Download the source code, extract into a new folder, open the .ino file in the Arduino IDE and press upload.

When you first use the sketch you'll notice that the time/date might be wrong. Use the RTC setting in the downloads section to correct the time and then try the source code again.

There will be two adjustments to make - the first is the sensitivity of the Sound Module. We want the L2 LED to be flickering between on at the slightest sound. If the L2 LED is on turn the brass screw anticlockwise. If L2 is off turn the screw clockwise until it turns on, then turn anti-clockwise until it just goes off. The LED should now flash on if the microphone is tapped. If you would like it to be less sensitive to sounds, it can be turned further anticlockwise.

If the sound doesn't trigger when L2 flashes on, the Sound Module may not be wired correctly.
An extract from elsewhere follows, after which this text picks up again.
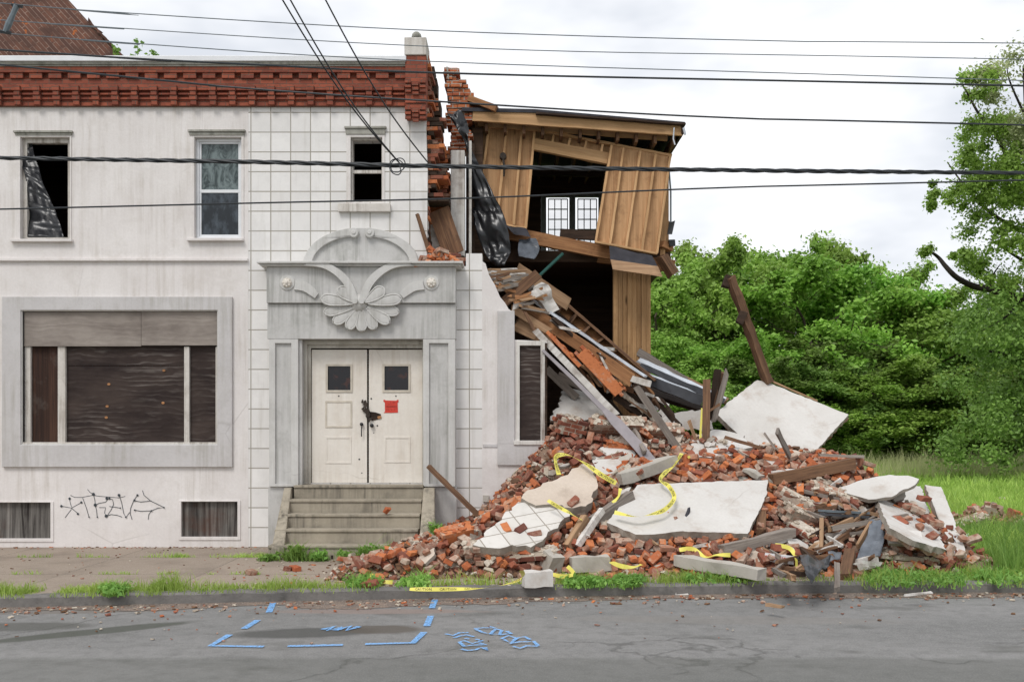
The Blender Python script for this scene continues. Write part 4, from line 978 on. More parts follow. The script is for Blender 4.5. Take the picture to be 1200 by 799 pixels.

The second adjustment is for the volume - we use the potentiometer for this. Give the microphone on the Sound Module a tap and turn the potentiometer shaft clockwise to increase the volume. If the volume is too high the sound may distort and damage the speaker - it should not need to be turned more than about 30 degrees to be audible. You may need to keep triggering the sound to keep adjusting the volume. When the Clock is speaking it should read out the number of days and weeks until Christmas and then give a random greeting. If the sound is heavily distorted or there is a high pitched background noise there may be a wiring problem with the potentiometer, capacitor or amplifier module.